Task objective:
Reproduce the opening lines of the records exactly, up to and including the line in which "nt.links.new(bg.outputs[0], wo.inputs[0])" occurs.

Records for this task:
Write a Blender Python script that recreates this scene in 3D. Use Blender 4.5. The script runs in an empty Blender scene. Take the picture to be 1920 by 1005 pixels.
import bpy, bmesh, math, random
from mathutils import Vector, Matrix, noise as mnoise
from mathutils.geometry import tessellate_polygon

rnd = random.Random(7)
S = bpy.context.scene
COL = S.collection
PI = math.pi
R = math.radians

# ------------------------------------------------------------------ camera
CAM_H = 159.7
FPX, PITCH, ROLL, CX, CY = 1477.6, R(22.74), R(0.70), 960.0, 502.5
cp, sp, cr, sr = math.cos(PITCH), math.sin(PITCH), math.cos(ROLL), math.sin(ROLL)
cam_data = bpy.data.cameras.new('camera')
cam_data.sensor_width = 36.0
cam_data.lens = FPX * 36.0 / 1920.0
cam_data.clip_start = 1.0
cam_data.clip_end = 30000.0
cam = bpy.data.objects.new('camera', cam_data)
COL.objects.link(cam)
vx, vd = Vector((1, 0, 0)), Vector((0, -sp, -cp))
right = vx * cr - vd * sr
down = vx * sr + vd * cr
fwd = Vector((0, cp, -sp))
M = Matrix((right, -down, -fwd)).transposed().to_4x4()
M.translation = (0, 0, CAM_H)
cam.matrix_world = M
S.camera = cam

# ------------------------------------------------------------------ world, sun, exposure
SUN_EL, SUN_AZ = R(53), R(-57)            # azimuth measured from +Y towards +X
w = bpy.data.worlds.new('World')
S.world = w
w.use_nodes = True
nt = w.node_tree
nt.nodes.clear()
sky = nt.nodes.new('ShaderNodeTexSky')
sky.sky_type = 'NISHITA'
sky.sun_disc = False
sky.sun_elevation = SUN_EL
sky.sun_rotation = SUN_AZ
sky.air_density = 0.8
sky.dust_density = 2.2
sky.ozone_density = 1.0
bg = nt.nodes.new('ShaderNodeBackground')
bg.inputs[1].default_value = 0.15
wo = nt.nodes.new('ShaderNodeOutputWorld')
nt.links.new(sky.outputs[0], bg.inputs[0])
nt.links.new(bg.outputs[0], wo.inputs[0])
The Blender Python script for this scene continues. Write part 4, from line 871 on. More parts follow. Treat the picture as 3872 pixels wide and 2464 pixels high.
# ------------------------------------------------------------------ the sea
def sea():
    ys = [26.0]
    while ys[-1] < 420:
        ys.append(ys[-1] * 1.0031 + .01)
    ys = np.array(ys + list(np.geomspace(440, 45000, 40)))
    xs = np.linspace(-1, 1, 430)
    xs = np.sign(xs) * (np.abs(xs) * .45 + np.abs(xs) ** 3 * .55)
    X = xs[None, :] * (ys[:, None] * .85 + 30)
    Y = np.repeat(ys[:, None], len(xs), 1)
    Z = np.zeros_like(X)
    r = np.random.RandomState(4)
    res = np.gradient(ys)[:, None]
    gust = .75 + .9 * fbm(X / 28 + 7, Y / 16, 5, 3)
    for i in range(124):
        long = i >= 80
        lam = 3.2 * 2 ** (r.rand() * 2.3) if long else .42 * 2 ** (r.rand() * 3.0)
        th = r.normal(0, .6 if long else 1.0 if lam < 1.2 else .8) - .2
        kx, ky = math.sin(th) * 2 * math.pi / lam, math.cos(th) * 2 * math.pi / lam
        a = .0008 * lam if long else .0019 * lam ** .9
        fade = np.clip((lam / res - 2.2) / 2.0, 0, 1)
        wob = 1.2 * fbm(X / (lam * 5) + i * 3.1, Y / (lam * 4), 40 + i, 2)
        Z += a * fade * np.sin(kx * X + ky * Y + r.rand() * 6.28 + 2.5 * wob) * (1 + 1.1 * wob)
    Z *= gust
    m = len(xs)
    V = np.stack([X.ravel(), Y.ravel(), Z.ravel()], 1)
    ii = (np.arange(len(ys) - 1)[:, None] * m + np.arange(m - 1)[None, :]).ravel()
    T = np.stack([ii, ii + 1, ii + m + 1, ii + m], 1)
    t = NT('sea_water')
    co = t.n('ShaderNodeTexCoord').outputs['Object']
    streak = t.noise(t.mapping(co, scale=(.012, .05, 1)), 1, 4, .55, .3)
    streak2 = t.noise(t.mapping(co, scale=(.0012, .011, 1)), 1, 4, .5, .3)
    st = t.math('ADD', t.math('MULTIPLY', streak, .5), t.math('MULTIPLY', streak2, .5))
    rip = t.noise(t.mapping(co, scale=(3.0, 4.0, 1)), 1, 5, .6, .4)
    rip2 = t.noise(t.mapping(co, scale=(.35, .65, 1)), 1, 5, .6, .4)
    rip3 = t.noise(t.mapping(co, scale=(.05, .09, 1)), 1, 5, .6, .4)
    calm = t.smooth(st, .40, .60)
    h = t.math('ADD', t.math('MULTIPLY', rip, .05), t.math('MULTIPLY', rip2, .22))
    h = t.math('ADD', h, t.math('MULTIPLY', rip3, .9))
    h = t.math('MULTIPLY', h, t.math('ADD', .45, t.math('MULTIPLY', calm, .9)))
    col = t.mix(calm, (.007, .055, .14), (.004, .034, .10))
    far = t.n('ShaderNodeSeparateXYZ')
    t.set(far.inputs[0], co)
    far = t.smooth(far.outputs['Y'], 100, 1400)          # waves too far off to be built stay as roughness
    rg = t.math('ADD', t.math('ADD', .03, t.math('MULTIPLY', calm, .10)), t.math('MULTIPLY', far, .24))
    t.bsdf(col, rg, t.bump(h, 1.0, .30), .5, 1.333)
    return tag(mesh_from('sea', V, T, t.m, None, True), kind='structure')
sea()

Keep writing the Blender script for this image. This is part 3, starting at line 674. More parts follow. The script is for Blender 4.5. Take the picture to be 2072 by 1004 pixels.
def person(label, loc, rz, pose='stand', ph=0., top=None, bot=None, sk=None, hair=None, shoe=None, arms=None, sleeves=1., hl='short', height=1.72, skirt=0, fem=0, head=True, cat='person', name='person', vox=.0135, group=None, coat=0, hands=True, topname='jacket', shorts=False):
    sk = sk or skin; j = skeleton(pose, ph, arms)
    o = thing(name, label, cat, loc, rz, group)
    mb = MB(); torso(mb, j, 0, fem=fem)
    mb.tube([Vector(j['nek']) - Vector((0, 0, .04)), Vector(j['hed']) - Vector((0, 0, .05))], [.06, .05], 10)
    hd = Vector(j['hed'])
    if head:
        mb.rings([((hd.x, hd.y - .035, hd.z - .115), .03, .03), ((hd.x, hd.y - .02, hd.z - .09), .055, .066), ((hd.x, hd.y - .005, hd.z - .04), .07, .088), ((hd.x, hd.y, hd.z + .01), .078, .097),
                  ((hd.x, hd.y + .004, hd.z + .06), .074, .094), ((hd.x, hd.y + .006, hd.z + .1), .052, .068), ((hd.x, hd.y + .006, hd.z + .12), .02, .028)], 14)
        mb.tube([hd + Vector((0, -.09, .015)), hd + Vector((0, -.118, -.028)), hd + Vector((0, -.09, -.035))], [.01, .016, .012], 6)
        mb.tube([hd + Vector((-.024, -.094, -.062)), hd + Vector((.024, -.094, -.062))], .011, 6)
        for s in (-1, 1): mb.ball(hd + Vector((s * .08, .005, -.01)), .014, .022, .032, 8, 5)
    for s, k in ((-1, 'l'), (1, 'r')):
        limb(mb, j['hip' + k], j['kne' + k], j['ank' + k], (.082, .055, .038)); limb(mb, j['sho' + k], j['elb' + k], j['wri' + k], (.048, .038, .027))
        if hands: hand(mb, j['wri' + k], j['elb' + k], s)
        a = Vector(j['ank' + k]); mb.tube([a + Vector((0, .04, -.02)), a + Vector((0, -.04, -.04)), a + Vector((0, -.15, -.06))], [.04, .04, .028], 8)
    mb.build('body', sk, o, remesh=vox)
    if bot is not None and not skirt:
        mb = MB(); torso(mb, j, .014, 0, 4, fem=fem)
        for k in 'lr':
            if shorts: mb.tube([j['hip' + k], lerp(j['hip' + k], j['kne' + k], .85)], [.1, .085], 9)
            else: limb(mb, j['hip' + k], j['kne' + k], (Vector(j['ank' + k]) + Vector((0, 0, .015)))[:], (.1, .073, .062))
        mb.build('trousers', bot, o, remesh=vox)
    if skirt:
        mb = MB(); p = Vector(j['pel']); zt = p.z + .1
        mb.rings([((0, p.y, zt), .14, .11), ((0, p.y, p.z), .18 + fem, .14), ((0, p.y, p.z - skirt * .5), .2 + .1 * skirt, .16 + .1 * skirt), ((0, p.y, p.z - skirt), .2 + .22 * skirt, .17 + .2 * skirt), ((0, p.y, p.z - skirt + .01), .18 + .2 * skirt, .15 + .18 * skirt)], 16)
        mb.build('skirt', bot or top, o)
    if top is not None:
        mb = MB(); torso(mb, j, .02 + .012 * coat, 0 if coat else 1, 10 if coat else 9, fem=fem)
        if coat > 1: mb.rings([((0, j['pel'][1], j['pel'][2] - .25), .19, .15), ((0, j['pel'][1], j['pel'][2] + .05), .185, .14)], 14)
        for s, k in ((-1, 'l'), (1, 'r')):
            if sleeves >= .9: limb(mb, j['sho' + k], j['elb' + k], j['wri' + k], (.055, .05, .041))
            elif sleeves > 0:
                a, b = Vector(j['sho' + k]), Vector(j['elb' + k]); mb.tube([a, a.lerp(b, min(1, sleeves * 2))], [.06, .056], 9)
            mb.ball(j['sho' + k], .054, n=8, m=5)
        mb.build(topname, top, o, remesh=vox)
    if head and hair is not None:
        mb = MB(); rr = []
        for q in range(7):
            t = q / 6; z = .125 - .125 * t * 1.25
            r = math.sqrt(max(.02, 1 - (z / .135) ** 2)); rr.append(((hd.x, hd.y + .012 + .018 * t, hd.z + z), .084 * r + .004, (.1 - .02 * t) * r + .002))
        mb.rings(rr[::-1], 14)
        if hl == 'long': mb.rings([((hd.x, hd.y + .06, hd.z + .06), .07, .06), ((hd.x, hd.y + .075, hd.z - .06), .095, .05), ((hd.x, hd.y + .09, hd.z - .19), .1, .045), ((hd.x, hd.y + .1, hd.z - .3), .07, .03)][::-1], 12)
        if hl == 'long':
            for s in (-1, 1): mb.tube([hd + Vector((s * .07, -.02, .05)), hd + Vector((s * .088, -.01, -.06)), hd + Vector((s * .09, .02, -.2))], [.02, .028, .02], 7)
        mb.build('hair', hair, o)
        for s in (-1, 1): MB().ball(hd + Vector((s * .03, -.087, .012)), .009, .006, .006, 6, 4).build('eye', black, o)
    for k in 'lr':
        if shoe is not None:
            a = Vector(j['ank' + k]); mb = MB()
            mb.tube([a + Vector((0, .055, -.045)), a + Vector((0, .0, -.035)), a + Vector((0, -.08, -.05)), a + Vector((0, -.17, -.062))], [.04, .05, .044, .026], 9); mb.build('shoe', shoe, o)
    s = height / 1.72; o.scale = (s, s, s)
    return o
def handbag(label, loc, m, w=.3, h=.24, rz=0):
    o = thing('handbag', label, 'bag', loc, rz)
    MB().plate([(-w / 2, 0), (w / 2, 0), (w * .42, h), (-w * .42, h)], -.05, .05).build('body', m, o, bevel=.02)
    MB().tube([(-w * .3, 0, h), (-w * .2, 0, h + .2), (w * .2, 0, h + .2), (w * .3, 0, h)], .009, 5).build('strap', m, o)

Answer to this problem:
Write a Blender Python script that recreates this scene in 3D. Use Blender 4.5. The script runs in an empty Blender scene. Take the picture to be 1920 by 1005 pixels.
import bpy, bmesh, math, random
from mathutils import Vector, Matrix, noise as mnoise
from mathutils.geometry import tessellate_polygon

rnd = random.Random(7)
S = bpy.context.scene
COL = S.collection
PI = math.pi
R = math.radians

# ------------------------------------------------------------------ camera
CAM_H = 159.7
FPX, PITCH, ROLL, CX, CY = 1477.6, R(22.74), R(0.70), 960.0, 502.5
cp, sp, cr, sr = math.cos(PITCH), math.sin(PITCH), math.cos(ROLL), math.sin(ROLL)
cam_data = bpy.data.cameras.new('camera')
cam_data.sensor_width = 36.0
cam_data.lens = FPX * 36.0 / 1920.0
cam_data.clip_start = 1.0
cam_data.clip_end = 30000.0
cam = bpy.data.objects.new('camera', cam_data)
COL.objects.link(cam)
vx, vd = Vector((1, 0, 0)), Vector((0, -sp, -cp))
right = vx * cr - vd * sr
down = vx * sr + vd * cr
fwd = Vector((0, cp, -sp))
M = Matrix((right, -down, -fwd)).transposed().to_4x4()
M.translation = (0, 0, CAM_H)
cam.matrix_world = M
S.camera = cam

# ------------------------------------------------------------------ world, sun, exposure
SUN_EL, SUN_AZ = R(53), R(-57)            # azimuth measured from +Y towards +X
w = bpy.data.worlds.new('World')
S.world = w
w.use_nodes = True
nt = w.node_tree
nt.nodes.clear()
sky = nt.nodes.new('ShaderNodeTexSky')
sky.sky_type = 'NISHITA'
sky.sun_disc = False
sky.sun_elevation = SUN_EL
sky.sun_rotation = SUN_AZ
sky.air_density = 0.8
sky.dust_density = 2.2
sky.ozone_density = 1.0
bg = nt.nodes.new('ShaderNodeBackground')
bg.inputs[1].default_value = 0.15
wo = nt.nodes.new('ShaderNodeOutputWorld')
nt.links.new(sky.outputs[0], bg.inputs[0])
nt.links.new(bg.outputs[0], wo.inputs[0])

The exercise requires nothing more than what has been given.